Instructions for the task:
Locate and copy all lines bearing the word "parts".

◆ ◆ ◆ ◆ ◆

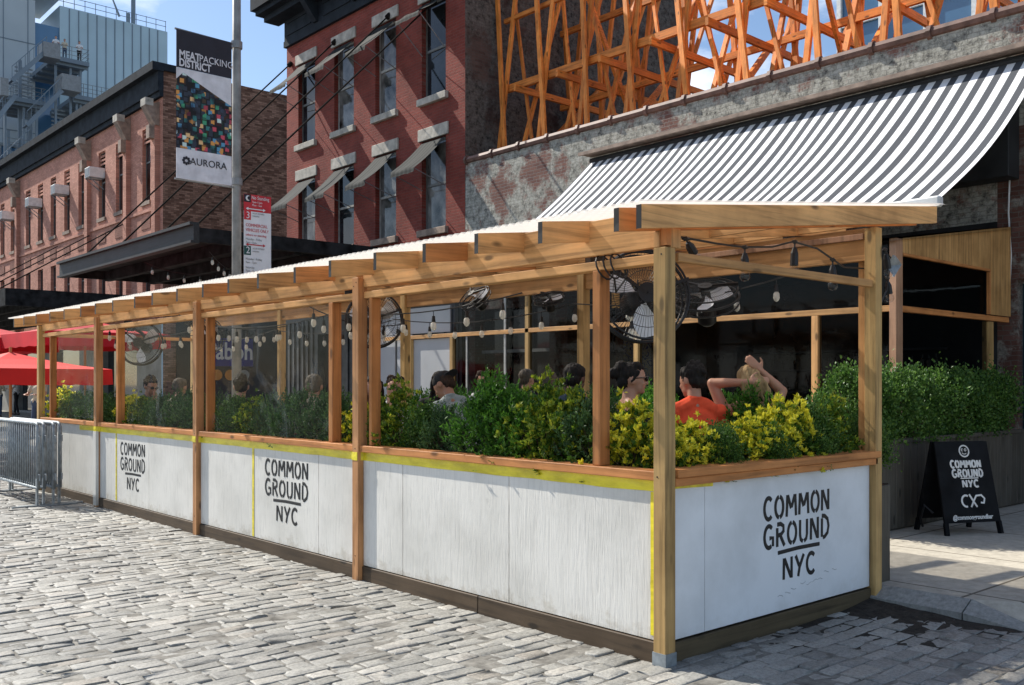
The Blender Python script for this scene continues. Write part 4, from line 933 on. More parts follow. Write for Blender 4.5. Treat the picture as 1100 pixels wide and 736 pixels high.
SG = thing('parking_sign', 'tall white and red parking regulation sign on the grey lamp pole', 'sign', (3.70, 12.3, 3.45))
x0, x1 = 3.44, 3.96
for nm, m, a, b in (('white_face', 'signwhite', 3.42, 4.632), ('red_face', 'signred', 4.635, 4.93)):
    g = MB(); g.box(x0, x1, 12.28, 12.29, a, b); build(g, nm, m, SG, True)
g = MB(); g.box(x0, x0+.13, 12.276, 12.279, 4.48, 4.632); build(g, 'numeral_patch', 'signred', SG, True)
g = MB(); g.box(x0, x0+.13, 12.276, 12.279, 3.86, 4.02); build(g, 'numeral_patch', 'signgreen', SG, True)
g = MB(); g.box(x0, x0+.13, 12.276, 12.279, 4.79, 4.925); build(g, 'moon_patch', 'bandark', SG, True)
g = MB(); g.tube([(x0+.085-.04*math.cos(R(a)), 12.273, 4.86+.04*math.sin(R(a))) for a in range(-110, 111, 20)], [.004, .008, .012, .014, .016, .016, .016, .016, .014, .012, .008, .004], 5); build(g, 'moon', 'signwhite', SG, True)
yy = 12.272
for s, size, m, x, z, w in (('No Standing', .085, 'signwhite', x0+.14, 4.875, .8), ('7pm-11pm', .05, 'signwhite', x0+.15, 4.80, .9), ('Mon - Sun', .05, 'signwhite', x0+.15, 4.745, .9), ('3', .17, 'signwhite', x0+.035, 4.555, .9), ('2', .17, 'signwhite', x0+.035, 3.94, .9),
    ('HOUR METERED', .034, 'galvm', x0+.16, 4.60, .9), ('PARKING', .034, 'galvm', x0+.16, 4.55, .9), ('COMMERCIAL', .078, 'signred', x0+.03, 4.385, .85), ('VEHICLES ONLY', .078, 'signred', x0+.03, 4.30, .78),
    ('others no standing', .055, 'signred', x0+.03, 4.215, .95), ('Monday - Friday', .05, 'galvm', x0+.03, 4.14, .95), ('7am - 7pm', .05, 'galvm', x0+.03, 4.08, .95),
    ('HOUR METERED', .034, 'galvm', x0+.16, 3.98, .9), ('PARKING', .034, 'galvm', x0+.16, 3.93, .9), ('Monday - Friday', .05, 'galvm', x0+.03, 3.79, .95), ('9am - 7pm', .05, 'galvm', x0+.03, 3.73, .95), ('Saturday', .05, 'galvm', x0+.03, 3.64, .95), ('7am - 7pm', .05, 'galvm', x0+.03, 3.58, .95)):
    T(s, size, m, 'lettering', SG, x, yy, z, align='LEFT', font_w=w, ext=.001)
for z, m in ((4.675, 'signwhite'), (4.045, 'signred')):
    g = MB(); g.box(x0+.06, x1-.14, 12.271, 12.275, z-.008, z+.008)
    for s, xx in ((-1, x0+.03), (1, x1-.11)): g.add([(xx, 12.272, z), (xx-s*.05, 12.272, z-.028), (xx-s*.05, 12.272, z+.028)], [(0, 1, 2)])
    build(g, 'arrow', m, SG, True)

# hanging shop sign seen through the shed
HS = thing('shop_sign', 'deep blue hanging shop sign with white letters above orange discs, behind the shed', 'sign', (7.2, 20.2, 1.2))
g = MB(); g.box(6.3, 7.55, 20.2, 20.26, 2.05, 2.78); build(g, 'blue_face', 'signblue', HS, True)
g = MB(); g.box(6.3, 7.55, 20.2, 20.26, .9, 2.045); build(g, 'dark_face', 'bandark', HS, True)
T('sabon', .62, 'signwhite', 'lettering', HS, 6.93, 20.19, 2.42, font_w=.85, bold=.012)
for x in (6.55, 6.9, 7.3): g = MB(); g.tube([(x, 20.185, 1.82), (x, 20.197, 1.82)], .14, 14); build(g, 'disc', 'orange' if x < 7 else 'galv', HS, True)
g = MB(); g.tube([(6.4, 20.23, 2.78), (6.4, 20.23, 4.4)], .02, 5); g.tube([(7.4, 20.23, 2.78), (7.4, 20.23, 4.4)], .02, 5); g.tube([(6.32, 20.23, .12), (6.32, 20.23, .9)], .02, 5); g.tube([(7.52, 20.23, .12), (7.52, 20.23, .9)], .02, 5); build(g, 'hangers', 'cable', HS, True)

# ------------------------------------------------------------------ sandwich board
SB = thing('sandwich_board', 'black sandwich board with white hand lettering and smiling face on the pavement', 'sign', (5.50, .78, .12))
SB.rotation_euler[2] = math.atan2(-.29, .60)
lean = .20; Hb = .90
def sp(x, t, off=0):   # point on the front face, t from foot to top
    return (x, -.22+lean*t-off, Hb*t-off*.2)
for sgn, nm in ((1, 'front_board'), (-1, 'rear_board')):
    g = MB(); f = lambda x, t, o: (x, sgn*(-.22+lean*t-o), Hb*t)
    w = .33
    g.add([f(-w, .13, .012), f(w, .13, .012), f(w-.02, 1, .012), f(-w+.02, 1, .012), f(-w, .13, -.008), f(w, .13, -.008), f(w-.02, 1, -.008), f(-w+.02, 1, -.008)], [(0, 1, 2, 3), (7, 6, 5, 4), (0, 4, 5, 1), (2, 6, 7, 3), (1, 5, 6, 2), (0, 3, 7, 4)])
    build(g, nm, 'board', SB)
    for x in (-w+.02, w-.02):
        g = MB(); g.bar(f(x*1.02, 0, 0), f(x, .135, 0), .04, .04); build(g, 'leg', 'board', SB)
g = MB(); g.tube([(-.34, -.05, .2), (-.40, .0, .28), (-.38, .08, .14), (-.34, .1, .05)], .012, 6); build(g, 'hinge_strap', 'black', SB)
fm = basis(sp(0, 0, .016), (1, 0, 0), (0, lean, Hb))
def bg_(paths, nm, r=.007):
    g = MB()
    for p, cl in paths: g.tube(p, r, 5, closed=cl)
    g.xf(fm @ Matrix.Diagonal((1, 1, .3, 1))); return build(g, nm, 'chalk', SB)
circ = lambda cx, cy, rx, ry, a, b, n: [(cx+rx*math.cos(R(a+(b-a)*i/n)), cy+ry*math.sin(R(a+(b-a)*i/n)), 0) for i in range(n)]
bg_([(circ(.02, .83, .055, .055, 0, 360, 24), True)], 'face_ring', .008)
bg_([(circ(.02, .825, .03, .025, 205, 335, 9), False), (circ(.0, .842, .011, .011, 40, 320, 9), False), (circ(.036, .842, .011, .012, 0, 360, 10), True)], 'face_marks', .004)
g = MB()
def word2(wd, x0, x1, z0, h, t):
    tot = sum(GWD[c] for c in wd)+.13*(len(wd)-1); k = (x1-x0)/tot; cx = x0
    for c in wd:
        for st in GL[c]: g.tube([(cx+p[0]*k, z0+p[1]*h, 0) for p in st], t, 5)
        cx += (GWD[c]+.13)*k
word2('COMMON', -.165, .195, .662, .078, .0105); word2('GROUND', -.160, .205, .568, .082, .0105); g.tube([(-.07, .560, 0), (.14, .560, 0)], .006, 5); word2('NYC', -.06, .135, .468, .075, .0105)
g.xf(fm @ Matrix.Diagonal((1, 1, .3, 1))); build(g, 'lettering', 'chalk', SB)
bg_([(circ(-.045, .335, .05, .055, 60, 300, 12), False), ([(.0, .40, 0), (.04, .33, 0), (.075, .275, 0)], False), ([(.005, .275, 0), (.04, .33, 0), (.08, .385, 0), (.14, .39, 0), (.175, .355, 0), (.16, .31, 0), (.125, .315, 0)], False)], 'flourish', .0105)
text('@commongroundbar', .062, 'chalk', 'handle_text', SB, fm @ Matrix.Translation((.0, .175, .001)), ext=.001, font_w=.86, bold=.0015, shear=.25)

# ------------------------------------------------------------------ crowd barriers
def barrier():
    root = thing('crowd_barrier', 'x', 'barrier', (0, 0, 0), group='steel crowd barriers stacked beside the shed')
    Lb = 2.3; z0, z1 = .24, 1.08; r = .10
    pts = [(0, 0, z0), (0, 0, z1-r)]+[(0, r-r*math.cos(R(a)), z1-r+r*math.sin(R(a))) for a in (30, 60, 90)]+[(0, Lb-r, z1), (0, Lb-r+r*.5, z1-.02), (0, Lb-.01, z1-.06), (0, Lb, z1-r), (0, Lb, z0)]
    g = MB(); g.tube(pts, .021, 8, closed=True); build(g, 'frame', 'galv', root, smooth=True)
    for i in range(23):
        y = .0985*(i+.75); g = MB(); g.tube([(0, y, z0), (0, y, z1)], .009, 6); build(g, 'bar', 'galv', root, smooth=True)
    for y in (.03, Lb-.06):
        g = MB(); g.box(-.012, .012, y, y+.05, .02, z0+.12); g.box(-.30, .30, y+.005, y+.045, 0, .02); build(g, 'foot', 'galv', root)
    for z in (.42, .92): g = MB(); g.tube([(0, -.02, z), (.0, -.06, z), (0, -.06, z-.08)], .012, 6); build(g, 'hook', 'galv', root)
    return root
b0 = barrier(); b0.location = (-.56, 9.92, 0); b0.rotation_euler[2] = R(.6); b0['label'] = 'nearest galvanised crowd barrier of the stack, facing the street'
dup(b0, (-.47, 9.97, 0), R(0), label='second galvanised crowd barrier from the street side of the stack')
dup(b0, (-.37, 9.90, .0), R(-.8), label='third galvanised crowd barrier from the street side of the stack')
dup(b0, (-.27, 9.99, 0), R(.3), label='innermost galvanised crowd barrier, closest to the white panels')

# ------------------------------------------------------------------ red umbrellas
def umbrella(x, y, w, ztop, drop, mat, label, rz=0):
    root = thing('patio_umbrella', label, 'umbrella', (x, y, 0), R(rz), 'red canvas umbrellas beyond the shed')
    g = MB(); n = 8; vs = [(0, 0, ztop)]
    ze = ztop-drop
    per = []
    for k in range(n*4):
        a = 2*math.pi*k/(n*4); m = max(abs(math.cos(a)), abs(math.sin(a))); rr = w/2/m
        per.append((rr*math.cos(a), rr*math.sin(a)))
    for s in (.33, .66, 1.0):
        for px, py in per: vs.append((px*s, py*s, ztop-drop*s-.04*math.sin(math.pi*s)))
    for k, (px, py) in enumerate(per): vs.append((px*1.01, py*1.01, ze-.30-.02*(k % 2)))
    m = len(per); f = [(0, 1+j, 1+(j+1) % m) for j in range(m)]
    for s in range(3): f += [(1+s*m+j, 1+(s+1)*m+j, 1+(s+1)*m+(j+1) % m, 1+s*m+(j+1) % m) for j in range(m)]
    g.add(vs, f); build(g, 'canopy', mat, root)
    g = MB(); g.tube([(0, 0, 0), (0, 0, ztop+.1)], .028, 8); build(g, 'pole', 'goldz', root)
    g = MB(); g.cyl((0, 0), .3, 0, .08, 16); build(g, 'base', 'galvm', root)
    for k in range(4):
        a = math.pi/4+k*math.pi/2; g = MB(); g.tube([(0, 0, ztop-.25), (w*.68*math.cos(a), w*.68*math.sin(a), ze-.03)], .014, 5); build(g, 'rib', 'goldx', root)
    return root
umbrella(1.1, 21.6, 2.9, 3.05, .42, 'redfab', 'large dull red umbrella at the left edge of the photo, beyond the barriers', 8)
umbrella(2.9, 19.0, 2.7, 3.05, .36, 'redfab', 'dull red umbrella seen through the last clear sheet of the shed', 3)
umbrella(.95, 17.3, 2.7, 2.22, .34, 'redfab2', 'brighter red lower umbrella just beyond the end post of the shed', 12)

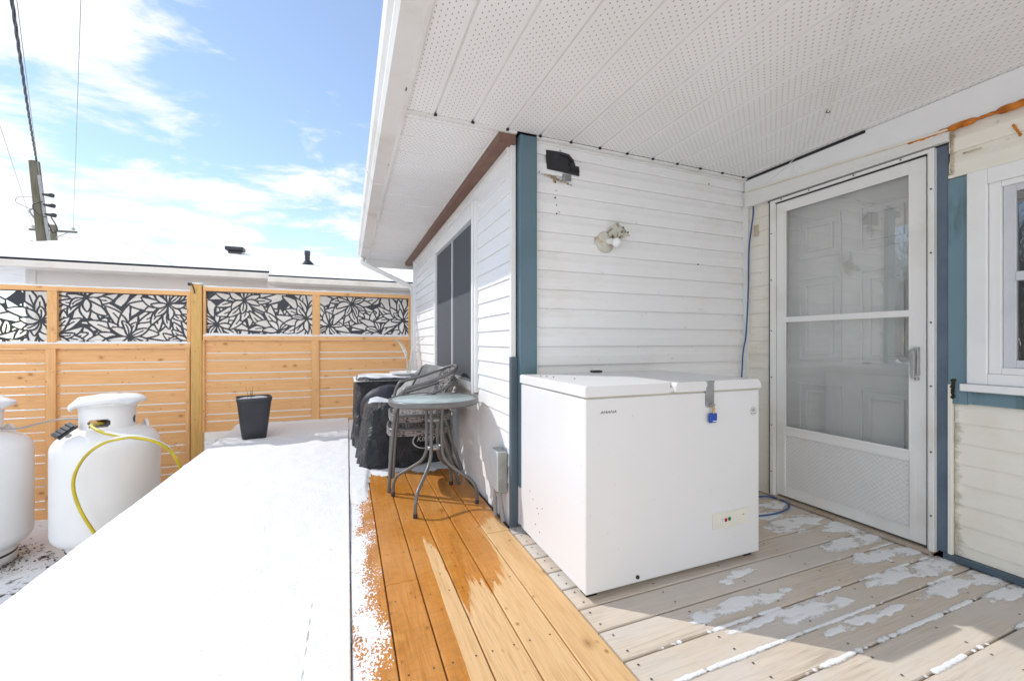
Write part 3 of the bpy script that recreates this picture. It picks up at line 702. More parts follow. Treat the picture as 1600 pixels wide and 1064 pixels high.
# =================================================================== GROUND
def hyard(x,y): return .02*fbm(x*.6,y*.6)
m=MB(); gx=fr(-60,60,3); gy=fr(-40,80,3)
fine=fr(-6,-1.2,.08); 
X=sorted(set([q for q in gx if q<-6 or q>-1.2]+fine)); fy=fr(2,6.6,.08); Yv=sorted(set([q for q in gy if q<2 or q>6.6]+fy))
m.v=[(x,y,-.88+(.03*fbm(x*2.2,y*2.2)+.012*fbm(x*9,y*9) if -6<x<-1.2 and 2<y<6.6 else 0)) for x in X for y in Yv]
ny=len(Yv)
for i in range(len(X)-1):
    for j in range(ny-1): m.f.append((i*ny+j,(i+1)*ny+j,(i+1)*ny+j+1,i*ny+j+1)); m.mi.append(0); m.sm.append(True)
g=m.build('ground',YARD); tag(g,None,None,None,'structure')
# bare gravel and leaves round the feet of the tanks
for nme,(cx,cy),lab in (('gravel',(-2.06,5.0),'dark gravel and leaf litter bared of snow under the tank with the hose'),('gravel',(-3.0,5.0),'dark gravel and leaf litter bared of snow under the leftmost tank')):
    m=MB()
    for i in range(1500):
        a=random.random()*6.283; r=.14+.30*abs(random.gauss(0,.5)); s=random.uniform(.006,.018)
        x,y=cx+r*math.cos(a),cy+r*math.sin(a); z=-.862
        q=[Vector((random.uniform(-1,1),random.uniform(-1,1),random.uniform(-.2,.9)))*s for _ in range(4)]
        m.add([Vector((x,y,z))+p for p in q],[(0,1,2),(0,2,3),(0,3,1),(1,3,2)])
    tag(m.build(nme,GRAVEL),lab,'gravel',None,'stuff')
# =================================================================== FENCE
FY=6.1
def painter_lattice(seed,w,h,cell=.0042):
    """floral laser-cut sheet: painter's algorithm on a grid, 1 = metal"""
    rs=np.random.RandomState(seed); nx,ny=int(w/cell),int(h/cell)
    X,Y=np.meshgrid((np.arange(nx)+.5)*cell,(np.arange(ny)+.5)*cell,indexing='ij')
    S=np.zeros((nx,ny),bool)
    # background web of arcs
    pts=rs.rand(34,2)*[w,h]
    d=np.sqrt((X[...,None]-pts[:,0])**2+((Y[...,None]-pts[:,1])*1.2)**2); d.sort(axis=2)
    S|=(d[...,1]-d[...,0])<.026
    def petal(cx,cy,th,L,W,r0=.0,split=0,wl=.0125):
        nonlocal S
        c,s=math.cos(th),math.sin(th); u=(X-cx)*c+(Y-cy)*s-r0; v=-(X-cx)*s+(Y-cy)*c
        v=v-.10*L*np.sin(np.clip(u/L,0,1)*3.1)*bend
        t=np.clip(u/L,0,1); half=W*np.sin(math.pi*t**.9)**.75
        ins=(u>0)&(u<L)&(np.abs(v)<half)
        edge=(u>-.006)&(u<L+.006)&(np.abs(v)<half+wl)&~(ins&(np.abs(v)<half-wl*.55))
        S&=~ins; S|=edge
        if split: S|=ins&(np.abs(v)<wl*.55)&(u<L*.75)
        if split>1: S|=ins&(np.abs(u-L*(.45+.1*np.sign(v))-.8*v)<wl*.6)
    fl=[(w*.20,h*.90,.9),(w*.52,h*.12,1.),(w*.83,h*.80,.95),(-.02,h*.15,.8),(w*1.0,h*.05,.75)] if seed%2 else [(w*.10,h*.25,.9),(w*.34,h*.82,1.),(w*.66,h*.10,1.),(w*.93,h*.42,.95)]
    for cx,cy,k in fl:
        n=rs.randint(9,12); ph=rs.rand()
        for ring,(L,W,r0) in enumerate(((.36,.052,.03),(.27,.046,.025),(.17,.034,.02))):
            nn=n if ring<2 else n-2
            for i in rs.permutation(nn):
                bend=rs.uniform(-1.6,1.6); th=2*math.pi*(i+ph+ring*.5)/nn
                LL=L*k*rs.uniform(.85,1.1)
                if ring==0 and (cx+LL*math.cos(th)*.7<-.05 or cx+LL*math.cos(th)*.7>w+.05): continue
                petal(cx,cy,th,LL,W*k*rs.uniform(.85,1.15),r0,split=rs.randint(0,2))
        S|=((X-cx)**2+(Y-cy)**2)<(.026*k)**2
    bd=.010; S|=(X<bd)|(X>w-bd)|(Y<bd)|(Y>h-bd)
    mb=MB(); idx={}
    def vid(i,j,k):
        q=(i,j,k)
        if q not in idx: idx[q]=len(mb.v); mb.v.append((i*w/nx,k*.004,j*h/ny))
        return idx[q]
    # merge runs along x to keep the mesh light
    for j in range(ny):
        i=0
        while i<nx:
            if S[i,j]:
                k=i
                while k<nx and S[k,j]: k+=1
                a,b=i,k
                mb.f+=[(vid(a,j,0),vid(b,j,0),vid(b,j+1,0),vid(a,j+1,0)),(vid(a,j,1),vid(a,j+1,1),vid(b,j+1,1),vid(b,j,1)),
                       (vid(a,j,0),vid(a,j+1,0),vid(a,j+1,1),vid(a,j,1)),(vid(b,j,0),vid(b,j,1),vid(b,j+1,1),vid(b,j+1,0)),
                       (vid(a,j+1,0),vid(b,j+1,0),vid(b,j+1,1),vid(a,j+1,1)),(vid(a,j,0),vid(a,j,1),vid(b,j,1),vid(b,j,0))]
                mb.mi+=[0]*6; mb.sm+=[False]*6; i=k
            else: i+=1
    return mb
def fence_panel(name,label,x0,x1,ztop,zlat0,zlat1,posts,zb,split,seedbase):
    t=thing(name,label,'fence',((x0+x1)/2,FY,zb))
    def u(mb,nm,mt,**k): return under(mb,nm,mt,t,**k)
    # cap rail, mid rail
    u(MB().box(x0,x1,FY-.022,FY+.065,zlat1,ztop),'top_rail',FENCEW,bevel=.002)
    u(MB().box(x0,x1,FY-.030,FY+.065,zlat0-.075,zlat0-.022),'mid_rail',FENCEW,bevel=.002)
    for a,b in posts: 
        u(MB().box(a,b,FY-.02,FY+.064,zlat0-.022,zlat1),'upright',FENCEV,bevel=.002)
        u(MB().box(a-.012,b-.008,FY-.026,FY+.064,zb,zlat0-.075),'upright',FENCEV,bevel=.002)
    bays=[(posts[i][1],posts[i+1][0]) for i in range(len(posts)-1)]
    # slats: alternate wide and narrow with 1 cm gaps
    for bi,(a,b) in enumerate(bays):
        z=zlat0-.078; i=0
        while z>zb+.02:
            wd=.150 if i%2==0 else .074
            z0=max(z-wd,zb)
            m=MB(); dz=random.uniform(-.002,.002)
            m.box(a-.02,b+.0,FY+.002+random.uniform(0,.003),FY+.020,z0+dz,z)
            for q in (a+.012,b-.02):
                for zz in (z-.02,z0+.02): m.disc((q,FY+.0015,zz),.003,(0,-1,0),6,1)
            if i: m.box(a+.004,b-.004,FY+.003,FY+.0195,z+.0004,z+.0055,2)  # thin snow on the slat top, added to brighten the gap above
            o=u(m,'slat',[FENCEW,RUST_SCREW,SNOW]); z=z0-.0135; i+=1
        sd=seedbase[bi]; w=b-a; lm=painter_lattice(sd,w+.02,zlat1-zlat0+.01)
        lm.v=[(p[0]+a-.01,p[1]+FY+.018,p[2]+zlat0-.012) for p in lm.v]
        u(lm,'lattice_panel',LATTICE)
    # snow on rails
    m=MB()
    for (zz,h0,ya,yb) in ((ztop,.018,FY-.024,FY+.062),(zlat0-.022,.030,FY-.028,FY+.018)):
        xs=fr(x0,x1,.02); vs=[]
        for x in xs:
            h=h0*(1+.5*fbm(x*6,zz)+.25*nz(x*40,zz)); vs+=[(x,ya+.004,zz+.0006),(x,ya+.01,zz+h*.8),(x,(ya+yb)/2,zz+h),(x,yb-.008,zz+h*.8),(x,yb,zz+.0006)]
        n=len(xs); m.add(vs,[(5*i+k,5*i+5+k,5*i+6+k,5*i+1+k) for i in range(n-1) for k in range(4)],0,True)
    u(m,'snow_cap',SNOW)
    return t
fence_panel('privacy_fence','lower cedar fence section with floral black panels, behind the propane tanks',-5.38,-1.762,1.685,1.075,1.635,[(-5.38,-5.30),(-4.22,-4.14),(-3.055,-2.972),(-1.80,-1.762)],-.87,0,[5,2,3])
fence_panel('privacy_fence','taller cedar fence section with floral black panels, behind the planter and grill',-1.638,.862,1.748,1.172,1.70,[(-1.638,-1.612),(-.436,-.343),(.815,.862)],-.03,0,[2,4])
gp_=thing('gate_post','thick greenish square wooden post between the two fence sections','post',(-1.70,FY,-.88))
under(MB().box(-1.755,-1.645,FY-.045,FY+.065,-.9,1.77),'post',POSTW,gp_,bevel=.004)
under(MB().box(-1.76,-1.64,FY-.05,FY+.07,1.7705,1.79),'snow_cap',SNOW,gp_,bevel=.008)
under(MB().tube([(-1.77,FY-.05,1.775),(-1.745,FY-.055,1.785),(-1.715,FY-.058,1.70),(-1.712,FY-.056,1.66)],.006,6).box(-1.78,-1.755,FY-.06,FY-.035,1.75,1.785),'hook',TAPE,gp_)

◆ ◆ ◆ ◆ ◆

Response to this exercise:
The Blender Python script for this scene continues. Write part 4, from line 933 on. More parts follow. Write for Blender 4.5. Treat the picture as 1100 pixels wide and 736 pixels high.
Write part 3 of the bpy script that recreates this picture. It picks up at line 702. More parts follow. Treat the picture as 1600 pixels wide and 1064 pixels high.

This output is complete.